This is Moses, our 3 bedroom cottage that we first restored and lived in for 18 months as a family while we were restoring our farmhouses up the hill. We are renting this cottage out for holidays and retreats later in the year, but for now it is providing super Wwoofing accommodation.

Here's Peter the Hungarian. "Egészségedre" amigo! We miss you already pal, and do so very much hope that we will meet again. Hopefully we'll go one day to your place in the Hungarian mountains and you can arrange a pálinka tasting tour, like the one I subjected you to around the Adegas of our local villages. I look forward to bouncing little hungary hungarian peters up and down on my knee while you catch a fish.

I am also most grateful to Peter for introducing me to the notion of Wabi-Sabi. The Japanese art of imperfection. In one masterfully hammered 9" nail in the roof structure of this new herb garden shed, his only nail in fact, he managed to reposition the perfectly vertical door post to a most imperfect 20 degree angle. One nail and his mark is left with us for us always to remember the man and smile!

Liz left us on Thursday.
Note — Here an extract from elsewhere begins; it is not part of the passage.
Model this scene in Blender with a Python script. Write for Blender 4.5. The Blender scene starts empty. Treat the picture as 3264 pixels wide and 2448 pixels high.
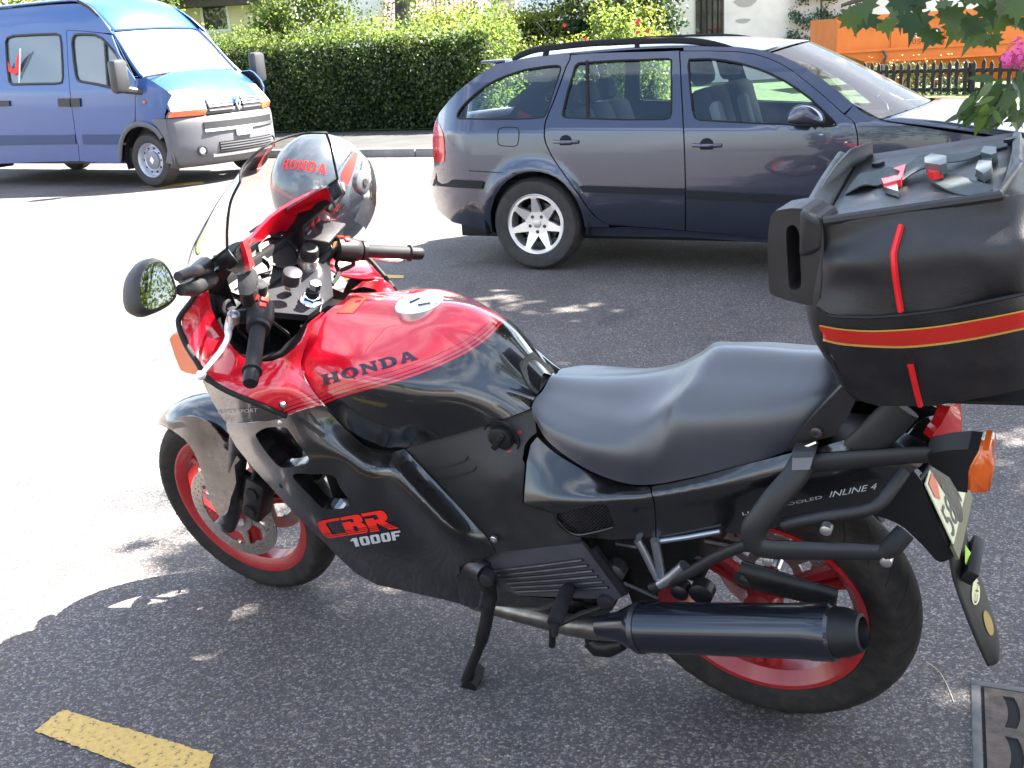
import bpy, bmesh, math, random
import numpy as np
from mathutils import Matrix, Vector
from mathutils.geometry import delaunay_2d_cdt
from mathutils.bvhtree import BVHTree
random.seed(7); RNG = np.random.default_rng(7)
SC = bpy.context.scene
COL = SC.collection
R = math.radians

# ------------------------------------------------------------------ camera
CAM_H, PITCH, ROLL, FOC = 1.4984, 0.3122, -0.0611, 3359.36      # metres, radians, radians, focal length in photo pixels (3264 wide)
cp, sp = math.cos(PITCH), math.sin(PITCH)
FW = np.array([0, cp, -sp]); UP0 = np.array([0, sp, cp]); RT0 = np.array([1.0, 0, 0])
RT = RT0 * math.cos(ROLL) + UP0 * math.sin(ROLL); UP = -RT0 * math.sin(ROLL) + UP0 * math.cos(ROLL)
CPOS = np.array([0, 0, CAM_H])
cam = bpy.data.cameras.new('camera'); camo = bpy.data.objects.new('camera', cam); COL.objects.link(camo)
m = Matrix.Identity(4)
for i in range(3):
    m[i][0], m[i][1], m[i][2], m[i][3] = RT[i], UP[i], -FW[i], CPOS[i]
camo.matrix_world = m
cam.sensor_width = 36; cam.lens = 36 * FOC / 3264; cam.clip_start = .05; cam.clip_end = 900
SC.camera = camo

# ------------------------------------------------------------------ light
SUN_EL, SUN_AZ = 52.0, 22.0                                      # degrees; azimuth from +X towards +Y
world = bpy.data.worlds.new('World'); SC.world = world; world.use_nodes = True
nt = world.node_tree; bg = nt.nodes['Background']
sky = nt.nodes.new('ShaderNodeTexSky'); sky.sky_type = 'NISHITA'; sky.sun_disc = False
sky.sun_elevation = R(SUN_EL); sky.sun_rotation = R(90 - SUN_AZ); sky.air_density = 1.2; sky.dust_density = 1.5
# thin drifting clouds over the sky
tcw = nt.nodes.new('ShaderNodeTexCoord'); mpw = nt.nodes.new('ShaderNodeMapping'); mpw.inputs['Scale'].default_value = (1.4, 1.4, 3.2)
cn = nt.nodes.new('ShaderNodeTexNoise'); cn.inputs['Scale'].default_value = 2.1; cn.inputs['Detail'].default_value = 7; cn.inputs['Roughness'].default_value = .58
cr_ = nt.nodes.new('ShaderNodeValToRGB'); cr_.color_ramp.elements[0].position = .44; cr_.color_ramp.elements[1].position = .70
cr_.color_ramp.elements[1].color = (.75, .75, .75, 1)
mxw = nt.nodes.new('ShaderNodeMixRGB'); mxw.inputs[2].default_value = (9.0, 9.2, 9.6, 1)
nt.links.new(tcw.outputs['Generated'], mpw.inputs[0]); nt.links.new(mpw.outputs[0], cn.inputs[0]); nt.links.new(cn.outputs[0], cr_.inputs[0])
nt.links.new(cr_.outputs[0], mxw.inputs[0]); nt.links.new(sky.outputs[0], mxw.inputs[1]); nt.links.new(mxw.outputs[0], bg.inputs['Color'])
bg.inputs['Strength'].default_value = .056
sun = bpy.data.lights.new('sun', 'SUN'); sun.energy = 5.0; sun.angle = R(.55); sun.color = (1, .95, .87)
suno = bpy.data.objects.new('sun', sun); COL.objects.link(suno)
SUND = np.array([math.cos(R(SUN_EL)) * math.cos(R(SUN_AZ)), math.cos(R(SUN_EL)) * math.sin(R(SUN_AZ)), math.sin(R(SUN_EL))])
suno.rotation_euler = Vector(SUND).to_track_quat('Z', 'Y').to_euler(); suno.location = (6, 3, 9)
SC.view_settings.view_transform = 'Standard'; SC.view_settings.look = 'None'; SC.view_settings.gamma = 1
SC.view_settings.use_curve_mapping = False; SC.view_settings.exposure = 3.4

# ------------------------------------------------------------------ survey helpers: a photo pixel + a known plane -> metres
def A(p): return np.asarray(p, float)
def zone(ox, oy, s):
    def f(*pts):
        a = A(pts[0] if len(pts) == 1 and np.ndim(pts[0]) == 2 else pts)
        a = a.reshape(-1, a.shape[-1]).copy(); a[:, 0] = ox + a[:, 0] / s; a[:, 1] = oy + a[:, 1] / s
        return a
    return f
R1 = zone(400, 380, 2.212); R2 = zone(400, 1050, 1.843); R3 = zone(900, 900, 2.212); R4 = zone(1400, 1550, 2.212)
R5 = zone(2200, 1500, 2.0733); R6 = zone(2400, 400, 1.7465); R7 = zone(540, 900, 3.6867); R8 = zone(720, 680, 4.424)
R9 = zone(2300, 1220, 2.4578); R10 = zone(1600, 1050, 2.0109); R11 = zone(860, 1280, 2.765)
C2 = zone(1300, 60, 2.0233); C3 = zone(2100, 60, 1.9003); V1 = zone(0, 0, 2.4578); H4 = zone(600, 0, 2.212); H5 = zone(1500, 0, 2.4578); H6 = zone(2400, 0, 2.5602)
DD = zone(0, 0, 1 / 1.4756)
def rays(px):
    px = A(px); return FW + RT * ((px[..., 0:1] - 1632) / FOC) - UP * ((px[..., 1:2] - 1224) / FOC)
def ground(px, h=0.0):
    d = rays(px); return CPOS + d * ((h - CAM_H) / d[..., 2:3])
def at_depth(px, y):
    d = rays(px); return CPOS + d * (y / d[..., 1:2])
class Frame:
    def __init__(s, o, X, Y, Z): s.o, s.X, s.Y, s.Z = map(A, (o, X, Y, Z)); s.c = A([(CPOS - s.o) @ a for a in (s.X, s.Y, s.Z)])
    def dirs(s, px): d = rays(px); return np.stack([d @ s.X, d @ s.Y, d @ s.Z], -1)
    def plane(s, px, p0, n):                                     # pixel on the plane through p0 with normal n (local)
        d = s.dirs(px); n = A(n); k = ((A(p0) - s.c) @ n) / (d @ n); return s.c + d * k[..., None]
    def t(s, px, t):
        px = A(px); d = s.dirs(px); k = (A(t) - s.c[1]) / d[..., 1]; return s.c + d * k[..., None]
    def x(s, px, x): return s.plane(px, (x, 0, 0), (1, 0, 0))
    def z(s, px, z): return s.plane(px, (0, 0, z), (0, 0, 1))
    def mat(s):
        m = Matrix.Identity(4)
        for i in range(3): m[i][0], m[i][1], m[i][2], m[i][3] = s.X[i], s.Y[i], s.Z[i], s.o[i]
        return m
    def w(s, P): P = A(P); return s.o + P[..., 0:1] * s.X + P[..., 1:2] * s.Y + P[..., 2:3] * s.Z
def frame_ground(x, y, ang):
    c, s = math.cos(ang), math.sin(ang); return Frame((x, y, 0), (c, s, 0), (s, -c, 0), (0, 0, 1))
def bike_frame(X, Y, psi, lean):
    f = A([-math.cos(psi), -math.sin(psi), 0]); l = np.cross([0, 0, 1], f); u = A([0, 0, 1.])
    return Frame((X, Y, .002), f, l * math.cos(lean) - u * math.sin(lean), u * math.cos(lean) + l * math.sin(lean))
BK = bike_frame(.564, 2.1202, -.5157, .2296)
CR = frame_ground(.2138, 7.1329, -.4463)
VN = frame_ground(-4.4512, 13.7125, -.5166)

# ------------------------------------------------------------------ curves and fields
def cr(pts, n=5, closed=False):
    """Catmull-Rom resample of a polyline (any dimension)."""
    p = A(pts); N = len(p); out = []
    segs = N if closed else N - 1
    for i in range(segs):
        if closed: a, b, c, d = p[(i - 1) % N], p[i], p[(i + 1) % N], p[(i + 2) % N]
        else: b, c = p[i], p[i + 1]; a = p[i - 1] if i > 0 else 2 * b - c; d = p[i + 2] if i + 2 < N else 2 * c - b
        for k in range(n):
            t = k / n; out.append(.5 * ((2 * b) + (c - a) * t + (2 * a - 5 * b + 4 * c - d) * t * t + (3 * b - a - 3 * c + d) * t ** 3))
    if not closed: out.append(p[-1])
    return A(out)
def lines(z, *polys, n=4):
    """control rows along several polylines, densified"""
    return np.concatenate([(lambda c: np.c_[z(c[:, :2]), c[:, 2]])(cr(A(p), n) if len(p) > 1 else A(p)) for p in polys])
def tps(ctrl, smooth=0.0):
    """thin-plate spline through rows (px, py, value)."""
    c = A(ctrl); P, v = c[:, :2] / 1000, c[:, 2]; n = len(P)
    def U(r2): return np.where(r2 > 1e-12, r2 * np.log(r2 + 1e-12), 0)
    K = U(((P[:, None] - P[None]) ** 2).sum(-1)) + smooth * np.eye(n); L = np.zeros((n + 3, n + 3))
    L[:n, :n] = K; L[:n, n] = 1; L[:n, n + 1:] = P; L[n, :n] = 1; L[n + 1:, :n] = P.T
    s = np.linalg.solve(L, np.r_[v, 0, 0, 0])
    def f(q):
        q = A(q) / 1000; r2 = ((q[..., None, :] - P) ** 2).sum(-1)
        return U(r2) @ s[:n] + s[n] + q @ s[n + 1:]
    return f
def inside(pts, poly):
    x, y = pts[:, 0], pts[:, 1]; c = np.zeros(len(pts), bool); n = len(poly); j = n - 1
    for i in range(n):
        xi, yi = poly[i]; xj, yj = poly[j]
        if yi != yj: c ^= ((yi > y) != (yj > y)) & (x < (xj - xi) * (y - yi) / (yj - yi) + xi)
        j = i
    return c
def sdist(q, line):
    """signed distance of points to an open polyline (positive on its left when drawn left to right in picture axes)."""
    q = A(q); best = np.full(q.shape[:-1], 1e9); sg = np.ones_like(best)
    a, b = line[:-1], line[1:]
    for i in range(len(a)):
        ab = b[i] - a[i]; t = np.clip(((q - a[i]) @ ab) / (ab @ ab), 0, 1); d = q - (a[i] + t[..., None] * ab); D = np.sqrt((d * d).sum(-1))
        cross = ab[0] * (q[..., 1] - a[i][1]) - ab[1] * (q[..., 0] - a[i][0]); m = D < best - 1e-9
        best = np.where(m, D, best); sg = np.where(m, np.where(cross < 0, 1, -1), sg)
    return best * sg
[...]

She threw herself into anything we asked her to do and to listen to her evening pre dinner piano recitals waft through the house out over the terraces was simply divine. 2 new hedgerows on the terrace (where we are slowly creating a cricket net garden) and one new line of conifers and rosemary bushes on the path down from the farmhouse. Thanks Liz. Thanks for the pictures too and the song you wrote for us. Fabulous. Hope all goes well in Morocco and beyond.  (Follow Liz's travel blog here.)

On Monday an English couple, Damian and Julie, arrived from a 3.5 months trip round Morocco and wanted to stop at Moses to repay some of the generosity they received over there. They've industriously cleared one section of forest from the rock roses, small pine trees and straggly cuttings of the gorses and lavenders, enough for Liz and I to shred 33 bags of woodchip . Our own pot pourri for the dry toilets. Nice.
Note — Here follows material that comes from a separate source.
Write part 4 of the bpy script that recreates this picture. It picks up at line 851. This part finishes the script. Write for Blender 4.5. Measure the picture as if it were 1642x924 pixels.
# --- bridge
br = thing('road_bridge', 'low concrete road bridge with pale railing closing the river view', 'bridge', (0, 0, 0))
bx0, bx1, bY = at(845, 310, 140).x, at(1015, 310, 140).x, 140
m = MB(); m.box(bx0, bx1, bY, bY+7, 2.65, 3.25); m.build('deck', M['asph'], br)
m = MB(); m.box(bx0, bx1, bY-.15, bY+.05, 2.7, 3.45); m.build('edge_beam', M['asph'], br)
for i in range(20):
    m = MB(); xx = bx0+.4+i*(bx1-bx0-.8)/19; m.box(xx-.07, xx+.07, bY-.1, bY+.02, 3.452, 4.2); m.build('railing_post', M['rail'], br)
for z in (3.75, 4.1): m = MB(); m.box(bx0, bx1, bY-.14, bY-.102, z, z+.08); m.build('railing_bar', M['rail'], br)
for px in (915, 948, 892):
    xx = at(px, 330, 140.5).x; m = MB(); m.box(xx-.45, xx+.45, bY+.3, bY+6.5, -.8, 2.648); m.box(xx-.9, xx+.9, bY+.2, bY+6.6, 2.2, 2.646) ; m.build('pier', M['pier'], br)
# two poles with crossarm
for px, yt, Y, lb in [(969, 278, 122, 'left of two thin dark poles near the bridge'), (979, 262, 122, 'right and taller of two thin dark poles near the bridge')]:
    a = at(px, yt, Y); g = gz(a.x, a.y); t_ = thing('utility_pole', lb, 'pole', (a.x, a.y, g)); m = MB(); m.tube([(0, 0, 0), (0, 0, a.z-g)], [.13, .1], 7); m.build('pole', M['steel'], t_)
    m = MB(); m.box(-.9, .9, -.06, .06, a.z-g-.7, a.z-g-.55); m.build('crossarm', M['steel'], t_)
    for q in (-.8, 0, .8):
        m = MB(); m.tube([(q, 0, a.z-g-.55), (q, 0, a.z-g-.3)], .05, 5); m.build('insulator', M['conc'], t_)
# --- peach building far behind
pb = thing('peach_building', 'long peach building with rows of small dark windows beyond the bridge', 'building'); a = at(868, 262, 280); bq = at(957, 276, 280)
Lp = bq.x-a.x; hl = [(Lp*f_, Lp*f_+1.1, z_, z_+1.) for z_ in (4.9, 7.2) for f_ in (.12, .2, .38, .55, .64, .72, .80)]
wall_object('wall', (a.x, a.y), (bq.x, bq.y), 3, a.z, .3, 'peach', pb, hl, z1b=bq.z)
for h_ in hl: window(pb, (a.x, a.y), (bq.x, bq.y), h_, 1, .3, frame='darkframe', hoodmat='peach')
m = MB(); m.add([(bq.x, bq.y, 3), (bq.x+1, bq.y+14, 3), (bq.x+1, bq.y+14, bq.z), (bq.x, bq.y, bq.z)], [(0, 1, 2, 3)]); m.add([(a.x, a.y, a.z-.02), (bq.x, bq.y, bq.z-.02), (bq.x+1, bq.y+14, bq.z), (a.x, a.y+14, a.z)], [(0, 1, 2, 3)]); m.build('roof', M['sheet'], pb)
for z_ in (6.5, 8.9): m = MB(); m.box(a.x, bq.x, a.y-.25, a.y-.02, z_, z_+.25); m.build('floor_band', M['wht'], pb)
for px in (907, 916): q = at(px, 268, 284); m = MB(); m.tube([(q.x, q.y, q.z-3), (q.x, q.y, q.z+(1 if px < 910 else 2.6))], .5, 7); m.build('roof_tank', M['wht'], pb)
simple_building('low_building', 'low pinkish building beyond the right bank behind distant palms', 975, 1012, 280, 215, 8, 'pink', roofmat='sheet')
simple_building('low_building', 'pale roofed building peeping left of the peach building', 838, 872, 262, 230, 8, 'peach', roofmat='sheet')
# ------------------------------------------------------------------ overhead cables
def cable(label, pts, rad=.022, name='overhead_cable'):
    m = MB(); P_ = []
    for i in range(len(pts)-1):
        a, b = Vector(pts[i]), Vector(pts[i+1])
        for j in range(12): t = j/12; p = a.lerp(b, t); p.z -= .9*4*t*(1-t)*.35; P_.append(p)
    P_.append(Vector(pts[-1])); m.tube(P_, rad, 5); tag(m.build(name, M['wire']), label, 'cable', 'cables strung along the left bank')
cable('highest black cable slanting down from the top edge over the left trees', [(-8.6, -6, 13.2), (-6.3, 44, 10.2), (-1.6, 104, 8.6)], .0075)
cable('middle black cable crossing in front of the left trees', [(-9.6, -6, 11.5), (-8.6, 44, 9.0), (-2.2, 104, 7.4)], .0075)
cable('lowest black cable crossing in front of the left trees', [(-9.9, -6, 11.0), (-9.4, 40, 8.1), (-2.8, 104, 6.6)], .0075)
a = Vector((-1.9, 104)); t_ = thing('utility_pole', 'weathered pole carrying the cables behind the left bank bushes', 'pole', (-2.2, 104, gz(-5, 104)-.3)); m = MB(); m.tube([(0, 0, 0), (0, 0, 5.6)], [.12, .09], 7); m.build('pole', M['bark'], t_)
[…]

They've helped plant trees including three beautiful living sculptures on the water garden terrace above the sugar maples at the top of the land. In 3 big holes that River dug out last year, there are now several huge upturned pine tree roots. 3 or 4 birch trees are planted right next to them at angles from the centre. Over time we hope the birches will thicken and mold into the roots, creating a strange gnarled sculpture all by themselves. It felt like a big Art Attack in the forest. Like an installation in the wilderness. One that wont be ready to truly appreciate for another 15 years or so. Just when the maples start to leak their syrup.
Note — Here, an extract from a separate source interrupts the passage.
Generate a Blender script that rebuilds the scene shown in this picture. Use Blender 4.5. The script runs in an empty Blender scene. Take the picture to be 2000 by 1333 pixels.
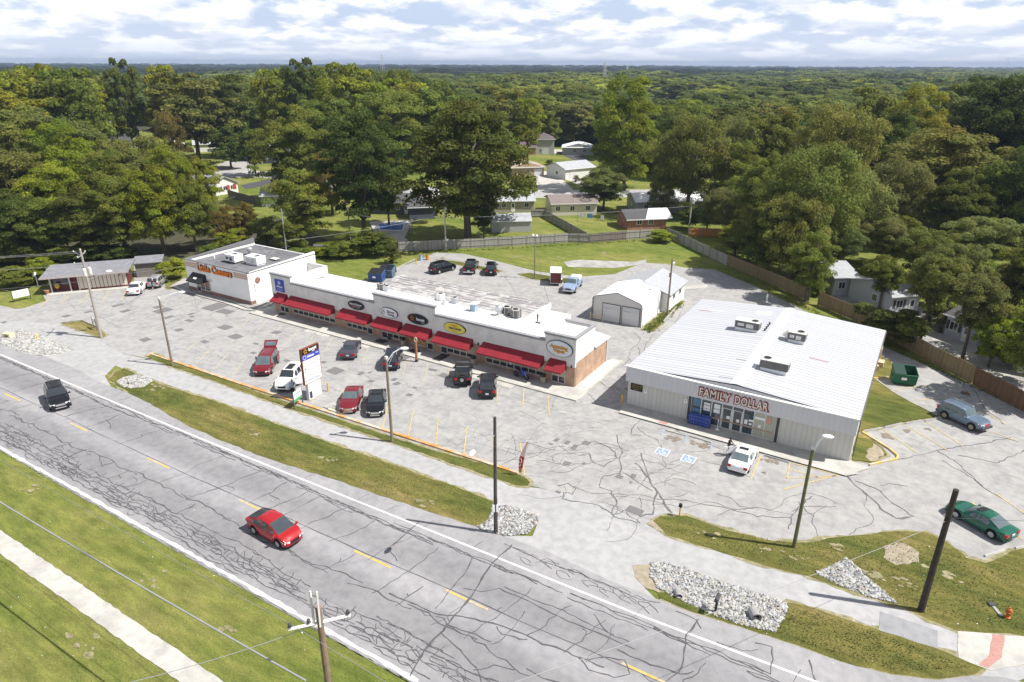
import bpy, bmesh, math, random
import numpy as np
from mathutils import Vector, Matrix
from mathutils.geometry import tessellate_polygon
R = math.radians
rnd = random.Random(7)
C = bpy.context.scene.collection
scene = bpy.context.scene

# ---------------------------------------------------------------- camera, sky, sun, exposure
# world frame: x runs along the shop row, y away from the main road, origin at the row's right front corner
CAM_H = 31.0
FPX = 1333.0
PITCH = math.atan(542 / FPX)
ROLL = R(0.2)
YAW = R(31.4)
OX, OY = 6.456, 63.34            # row corner as seen in the camera's own ground frame
cam_d = bpy.data.cameras.new("camera")
cam_d.lens = FPX / 2000 * 36
cam_d.sensor_width = 36
cam_d.clip_start = 0.5
cam_d.clip_end = 30000
cam = bpy.data.objects.new("camera", cam_d)
C.objects.link(cam)
scene.camera = cam
_c, _s = math.cos(YAW), math.sin(YAW)
def c2w(x, y):
    dx, dy = x - OX, y - OY
    return (dx * _c - dy * _s, dx * _s + dy * _c)
CX, CY = c2w(0, 0)
cam.matrix_world = (Matrix.Translation((CX, CY, CAM_H)) @ Matrix.Rotation(YAW, 4, 'Z')
                    @ Matrix.Rotation(math.pi / 2 - PITCH, 4, 'X') @ Matrix.Rotation(ROLL, 4, 'Z'))

def _ray(u, v):
    x = (u - 1000) / FPX; d = (v - 666.5) / FPX
    c, s = math.cos(ROLL), math.sin(ROLL)
    x, d = x * c + d * s, d * c - x * s
    return (x, math.cos(PITCH) - d * math.sin(PITCH), -math.sin(PITCH) - d * math.cos(PITCH))
def at(u, v, z=0.0):
    """survey: point of the photograph -> place on the ground (or at height z)"""
    r = _ray(u, v); t = (CAM_H - z) / -r[2]
    return c2w(r[0] * t, r[1] * t)
def proj(x, y, z):
    cx = (x * _c + y * _s) + OX; cy = (-x * _s + y * _c) + OY
    dz = z - CAM_H
    f = cy * math.cos(PITCH) - dz * math.sin(PITCH)
    d = -cy * math.sin(PITCH) - dz * math.cos(PITCH)
    if f < 1: return None
    a, b = cx / f, d / f
    c, s = math.cos(ROLL), math.sin(ROLL)
    return (1000 + (a * c - b * s) * FPX, 666.5 + (a * s + b * c) * FPX, f)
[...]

And as they had the know how, we let them prune the old pear trees in the kitchen garden. Yesterday it was a bit rainy, so Julie linseed oiled the stairs in the house and Damian lime painted red the courtyard walls, digging up the old fig tree for good measure. It's all go, every day.  All those little jobs that are on our endless mental lists of things to do here. Well, with these lovely wwoofers, it looks like we might get a good crack at getting quite a bit of that list done. How do you spell relief? WWOOF.

At last the hammock Michelle gave us a few years back is up on the yoga eternity deck. My days. No better way to relax as the sun goes down. We've also had a couple of yoga classes from River on this deck, when the afternoons have been sunny enough, it can be mid twenties. Delicious temperature to unfold our mats and ourselves.

Kids are good. Been a bit end of termy poorly with snivels and coughs. But as they say round here, "é normal, é o tempo". Ellie had a music concert at school this week for their Founders Day. Played the Titanic splendidly with her class on the recorders. Josh got himself elected President of the Pupil Association as well to boot. Cinco estrellas filhos! Make us proud dont ya just!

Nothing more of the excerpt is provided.